À défaut d'un beau gâteau crémeux, Perrine nous régalera, en duo avec la comédienne Gersende Michel, d'une lecture croisée aux alentours de 18h30. 
S'ensuivra une discussion sur le passionnant et jamais résolu mystère de : « Poésie et prose, l'impossible séparation ».


Dans le village l’eau court ainsi que les poules, les petits cochons, les moutons, les chèvres et vaches avec leurs clochettes. Les maisons, rectangles de pierre enfoncés dans
la terre, attendent au bord des routes. Ni eau courante ni chauffage, une cuisine enfumée sous la grande cheminée dans laquelle se passent les soirées. On s’éclaire au soleil, à la lune et aux orages.
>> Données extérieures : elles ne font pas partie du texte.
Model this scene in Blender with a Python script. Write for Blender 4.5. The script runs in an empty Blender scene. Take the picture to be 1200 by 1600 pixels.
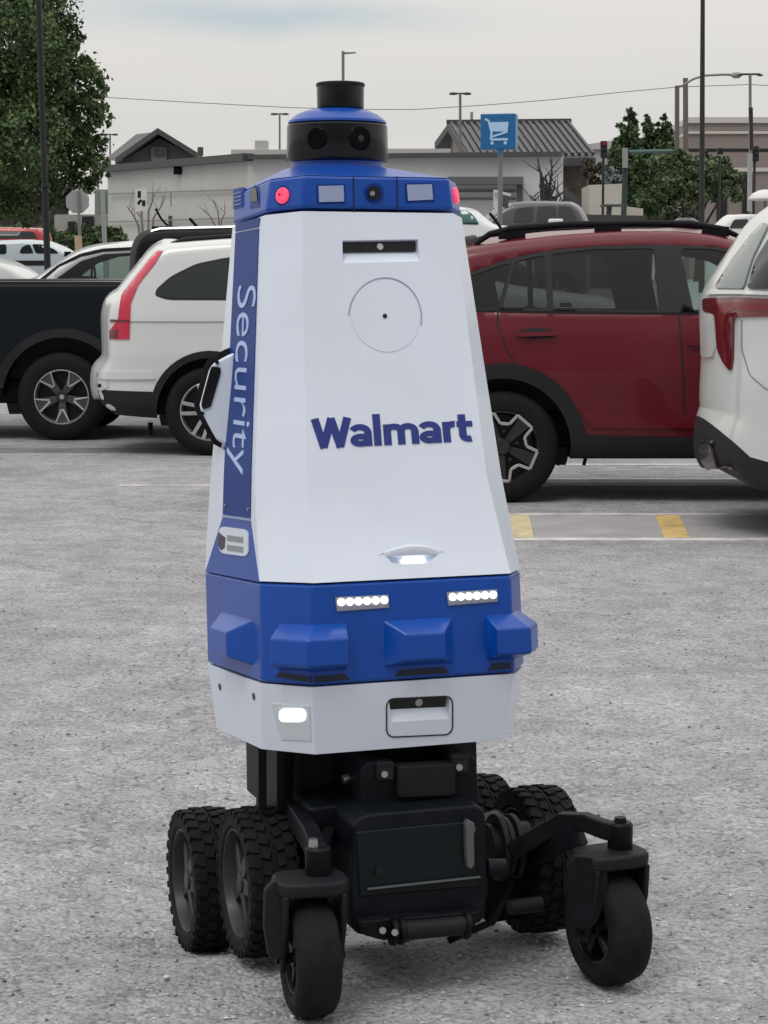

La porte d’entrée n’est pas sur la façade mais sur le côté obscur. Pour entrer, franchir un porche noir encombré d’outils et de bois. La fenêtre principale de la cuisine surveille le chemin et l’arrivée du visiteur. S’il se profile, les chiens bavent ; qu’il surgisse, ils grondent, aboient, attaquent. L’ennemi c’est l’inconnu.
Le danger surplombe, les balcons se défont, il pleut de la poussière de pierre. Un peu d’électricité, quelques heures le soir, miracle moderne au cœur de la faille. Charrettes, puits, lavoir, quand d’autres, juste Au-Delà, sont voitures, pétrole, machines nombreuses, vitesse. Ici-Bas pas un seul moteur, le cuir des bêtes, les roues de bois, les muscles des hommes, les mains des femmes, les heures de marche, les alpages lointains.
Ce n’est pas la résurrection d’un temps, c’est le temps même. Intemporel. éternel. Indéfini. Une mémoire calcaire. Ni d’hier, ni d’aujourd’hui. Simplement, ça dure.